◆ **Stated problem**: From the listing below, tally the lines that include "scene". Return only the total.

|---|

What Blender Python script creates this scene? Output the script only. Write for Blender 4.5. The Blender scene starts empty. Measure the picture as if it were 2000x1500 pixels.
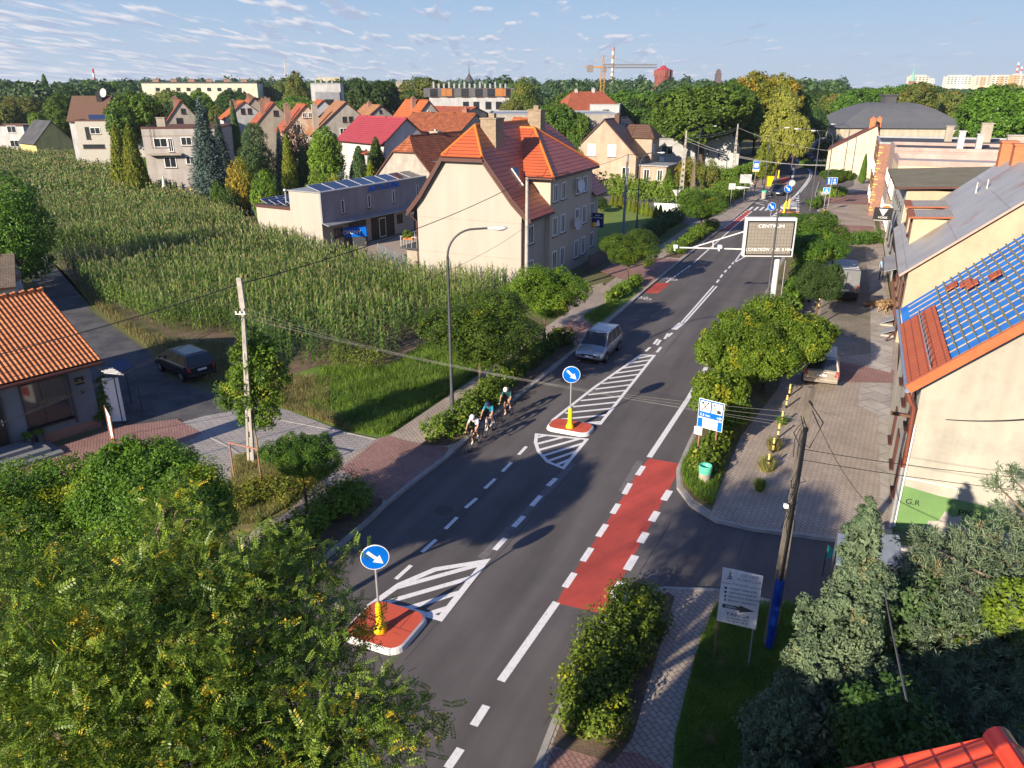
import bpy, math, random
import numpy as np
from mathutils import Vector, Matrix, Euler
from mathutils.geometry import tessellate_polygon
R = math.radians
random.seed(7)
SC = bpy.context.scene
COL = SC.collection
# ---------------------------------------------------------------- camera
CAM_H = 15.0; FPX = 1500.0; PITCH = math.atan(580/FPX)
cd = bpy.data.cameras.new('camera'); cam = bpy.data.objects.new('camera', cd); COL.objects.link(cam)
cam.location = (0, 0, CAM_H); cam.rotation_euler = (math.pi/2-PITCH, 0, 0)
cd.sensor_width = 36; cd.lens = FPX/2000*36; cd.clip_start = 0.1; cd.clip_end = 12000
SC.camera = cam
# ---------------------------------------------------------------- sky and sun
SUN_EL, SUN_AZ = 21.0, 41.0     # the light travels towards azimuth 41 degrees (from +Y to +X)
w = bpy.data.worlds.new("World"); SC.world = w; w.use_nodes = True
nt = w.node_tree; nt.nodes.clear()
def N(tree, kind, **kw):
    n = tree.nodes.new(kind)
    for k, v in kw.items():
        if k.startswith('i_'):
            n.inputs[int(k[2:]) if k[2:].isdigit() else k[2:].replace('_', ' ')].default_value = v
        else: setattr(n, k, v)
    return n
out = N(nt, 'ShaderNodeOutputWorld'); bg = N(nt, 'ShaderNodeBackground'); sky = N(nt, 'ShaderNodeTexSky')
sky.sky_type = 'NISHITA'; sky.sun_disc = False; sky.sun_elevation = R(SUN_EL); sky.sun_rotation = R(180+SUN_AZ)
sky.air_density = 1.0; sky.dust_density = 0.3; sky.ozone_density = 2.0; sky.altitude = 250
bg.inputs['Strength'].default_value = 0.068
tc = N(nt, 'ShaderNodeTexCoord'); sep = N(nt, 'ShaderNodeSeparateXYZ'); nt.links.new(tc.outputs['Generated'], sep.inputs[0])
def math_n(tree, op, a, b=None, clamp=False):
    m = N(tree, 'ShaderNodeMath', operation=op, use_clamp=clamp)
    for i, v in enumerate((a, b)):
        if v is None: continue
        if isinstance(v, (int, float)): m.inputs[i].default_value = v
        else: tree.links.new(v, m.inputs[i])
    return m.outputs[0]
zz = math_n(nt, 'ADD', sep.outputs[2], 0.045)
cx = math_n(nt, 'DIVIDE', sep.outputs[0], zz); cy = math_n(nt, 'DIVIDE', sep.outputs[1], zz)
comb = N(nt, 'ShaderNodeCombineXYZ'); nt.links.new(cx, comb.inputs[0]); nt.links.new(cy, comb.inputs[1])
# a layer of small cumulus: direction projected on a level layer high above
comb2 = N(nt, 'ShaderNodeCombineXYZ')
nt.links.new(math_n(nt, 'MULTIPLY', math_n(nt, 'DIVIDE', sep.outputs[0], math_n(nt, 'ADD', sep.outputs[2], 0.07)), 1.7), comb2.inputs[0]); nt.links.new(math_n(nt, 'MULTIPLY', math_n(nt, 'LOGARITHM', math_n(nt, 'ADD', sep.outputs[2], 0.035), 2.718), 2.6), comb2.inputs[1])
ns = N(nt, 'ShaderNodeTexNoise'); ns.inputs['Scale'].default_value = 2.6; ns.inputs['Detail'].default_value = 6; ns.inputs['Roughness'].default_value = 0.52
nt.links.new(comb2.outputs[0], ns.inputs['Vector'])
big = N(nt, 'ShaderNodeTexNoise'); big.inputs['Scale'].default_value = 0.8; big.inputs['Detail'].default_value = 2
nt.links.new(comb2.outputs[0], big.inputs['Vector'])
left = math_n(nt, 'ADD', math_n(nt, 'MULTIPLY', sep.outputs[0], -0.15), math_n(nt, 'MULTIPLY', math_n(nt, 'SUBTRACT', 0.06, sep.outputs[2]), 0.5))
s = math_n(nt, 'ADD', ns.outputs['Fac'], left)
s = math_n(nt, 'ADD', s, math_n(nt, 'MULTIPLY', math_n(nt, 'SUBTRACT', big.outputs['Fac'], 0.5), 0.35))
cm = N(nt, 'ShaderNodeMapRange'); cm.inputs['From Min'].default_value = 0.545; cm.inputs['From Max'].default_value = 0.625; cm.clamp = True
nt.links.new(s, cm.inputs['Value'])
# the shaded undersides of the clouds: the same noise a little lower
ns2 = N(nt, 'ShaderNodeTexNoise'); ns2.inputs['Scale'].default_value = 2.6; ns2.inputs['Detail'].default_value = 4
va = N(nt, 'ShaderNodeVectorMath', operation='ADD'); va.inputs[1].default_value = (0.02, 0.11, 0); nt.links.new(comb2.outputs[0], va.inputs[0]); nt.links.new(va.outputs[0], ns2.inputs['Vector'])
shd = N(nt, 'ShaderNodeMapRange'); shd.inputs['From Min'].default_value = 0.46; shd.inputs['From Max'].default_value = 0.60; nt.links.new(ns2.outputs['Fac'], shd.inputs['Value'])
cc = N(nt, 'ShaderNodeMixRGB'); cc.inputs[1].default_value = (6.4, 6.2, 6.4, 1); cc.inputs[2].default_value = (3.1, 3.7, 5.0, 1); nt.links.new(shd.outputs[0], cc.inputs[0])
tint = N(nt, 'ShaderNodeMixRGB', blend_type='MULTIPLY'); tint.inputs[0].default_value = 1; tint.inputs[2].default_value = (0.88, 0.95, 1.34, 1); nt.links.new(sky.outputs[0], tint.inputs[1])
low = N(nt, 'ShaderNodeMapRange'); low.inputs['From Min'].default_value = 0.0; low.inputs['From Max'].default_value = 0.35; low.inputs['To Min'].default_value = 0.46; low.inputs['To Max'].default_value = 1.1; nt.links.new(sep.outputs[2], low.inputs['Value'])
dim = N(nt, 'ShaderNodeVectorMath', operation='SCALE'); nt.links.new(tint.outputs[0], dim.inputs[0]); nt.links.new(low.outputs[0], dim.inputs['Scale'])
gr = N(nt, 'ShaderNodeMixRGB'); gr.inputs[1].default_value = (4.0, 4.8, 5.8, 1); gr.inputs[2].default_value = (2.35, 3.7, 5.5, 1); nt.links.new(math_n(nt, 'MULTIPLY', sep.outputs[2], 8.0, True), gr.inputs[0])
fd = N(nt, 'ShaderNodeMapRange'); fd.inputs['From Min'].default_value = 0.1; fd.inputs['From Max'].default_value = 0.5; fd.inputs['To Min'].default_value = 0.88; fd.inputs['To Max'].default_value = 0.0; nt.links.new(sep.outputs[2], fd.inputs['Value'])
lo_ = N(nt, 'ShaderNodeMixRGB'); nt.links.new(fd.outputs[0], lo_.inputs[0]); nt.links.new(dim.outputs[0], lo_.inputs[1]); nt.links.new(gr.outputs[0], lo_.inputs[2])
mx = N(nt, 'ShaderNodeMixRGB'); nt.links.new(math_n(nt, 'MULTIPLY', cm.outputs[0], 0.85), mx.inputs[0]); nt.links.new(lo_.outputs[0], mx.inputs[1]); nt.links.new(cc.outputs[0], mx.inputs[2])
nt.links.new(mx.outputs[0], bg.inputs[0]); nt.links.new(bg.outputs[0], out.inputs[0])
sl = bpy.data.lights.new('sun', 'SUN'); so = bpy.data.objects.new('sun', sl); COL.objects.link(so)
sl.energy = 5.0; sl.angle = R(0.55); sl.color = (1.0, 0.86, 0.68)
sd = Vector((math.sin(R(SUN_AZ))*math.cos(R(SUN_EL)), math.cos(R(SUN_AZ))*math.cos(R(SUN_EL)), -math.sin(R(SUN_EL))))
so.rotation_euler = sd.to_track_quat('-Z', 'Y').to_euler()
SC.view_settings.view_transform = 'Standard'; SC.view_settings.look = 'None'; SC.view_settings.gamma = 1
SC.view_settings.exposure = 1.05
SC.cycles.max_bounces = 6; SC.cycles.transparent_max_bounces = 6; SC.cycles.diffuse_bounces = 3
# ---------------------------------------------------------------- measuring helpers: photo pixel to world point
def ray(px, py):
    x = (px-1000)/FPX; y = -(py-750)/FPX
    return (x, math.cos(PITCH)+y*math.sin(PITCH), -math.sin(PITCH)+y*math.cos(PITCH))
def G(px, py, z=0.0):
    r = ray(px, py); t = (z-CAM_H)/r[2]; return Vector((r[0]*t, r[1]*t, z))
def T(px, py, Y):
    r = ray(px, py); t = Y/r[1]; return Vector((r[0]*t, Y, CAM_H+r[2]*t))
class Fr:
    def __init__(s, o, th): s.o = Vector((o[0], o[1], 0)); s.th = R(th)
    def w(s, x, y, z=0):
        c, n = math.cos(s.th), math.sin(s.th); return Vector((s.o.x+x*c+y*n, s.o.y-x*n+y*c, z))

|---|

◆ **Exercise answer**: 2